* STATED TASK *
Pull each line containing "scene" out of the data and copy it.

===============

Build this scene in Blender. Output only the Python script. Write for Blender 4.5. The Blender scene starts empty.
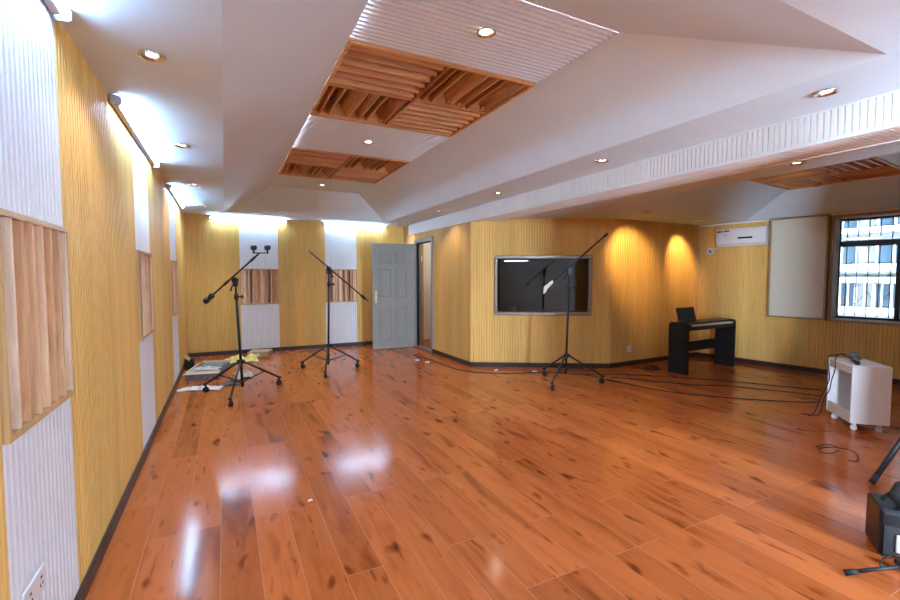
import bpy, math, random
from mathutils import Vector, Matrix, noise
random.seed(4)
S = bpy.context.scene
COL = S.collection
PI = math.pi
V = Vector

# ------------------------------------------------------------------ materials
def mat(name, base=(.8, .8, .8), rough=.5, metal=0., coat=0., spec=.5, sheen=0.):
    m = bpy.data.materials.new(name); m.use_nodes = True
    b = m.node_tree.nodes['Principled BSDF']
    b.inputs['Base Color'].default_value = (*base, 1)
    b.inputs['Roughness'].default_value = rough
    b.inputs['Metallic'].default_value = metal
    b.inputs['Coat Weight'].default_value = coat
    b.inputs['Specular IOR Level'].default_value = spec
    b.inputs['Sheen Weight'].default_value = sheen
    return m

def nd(m, t, **kw):
    n = m.node_tree.nodes.new(t)
    for k, v in kw.items():
        setattr(n, k, v)
    return n

def ln(m, a, b):
    m.node_tree.links.new(a, b)

def bsdf(m):
    return m.node_tree.nodes['Principled BSDF']

def mapped(m, scale, rot=(0, 0, 0), loc=(0, 0, 0)):
    tc = nd(m, 'ShaderNodeTexCoord'); mp = nd(m, 'ShaderNodeMapping')
    ln(m, tc.outputs['Object'], mp.inputs['Vector'])
    mp.inputs['Scale'].default_value = scale
    mp.inputs['Rotation'].default_value = rot
    mp.inputs['Location'].default_value = loc
    return mp.outputs['Vector']

def ramp(m, fac, stops):
    r = nd(m, 'ShaderNodeValToRGB')
    e = r.color_ramp.elements
    while len(e) < len(stops):
        e.new(.5)
    for i, (p, c) in enumerate(stops):
        e[i].position = p
        e[i].color = (*c, 1) if len(c) == 3 else c
    ln(m, fac, r.inputs['Fac'])
    return r.outputs['Color']

def noisetex(m, vec, scale=1., detail=4., rough=.55, dist=0.):
    n = nd(m, 'ShaderNodeTexNoise')
    n.inputs['Scale'].default_value = scale
    n.inputs['Detail'].default_value = detail
    n.inputs['Roughness'].default_value = rough
    n.inputs['Distortion'].default_value = dist
    ln(m, vec, n.inputs['Vector'])
    return n.outputs['Fac']

def mix(m, fac, a, b, mode='MIX'):
    x = nd(m, 'ShaderNodeMix', data_type='RGBA', blend_type=mode)
    for sock, val in ((x.inputs[0], fac), (x.inputs[6], a), (x.inputs[7], b)):
        if isinstance(val, (int, float)):
            sock.default_value = val
        elif isinstance(val, tuple):
            sock.default_value = (*val, 1)
        else:
            ln(m, val, sock)
    return x.outputs[2]

def mathn(m, op, a, b=0.):
    x = nd(m, 'ShaderNodeMath', operation=op)
    for i, val in enumerate((a, b)):
        if isinstance(val, (int, float)):
            x.inputs[i].default_value = val
        else:
            ln(m, val, x.inputs[i])
    return x.outputs[0]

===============

* EXERCISE RESPONSE *
Build this scene in Blender. Output only the Python script. Write for Blender 4.5. The Blender scene starts empty.
S = bpy.context.scene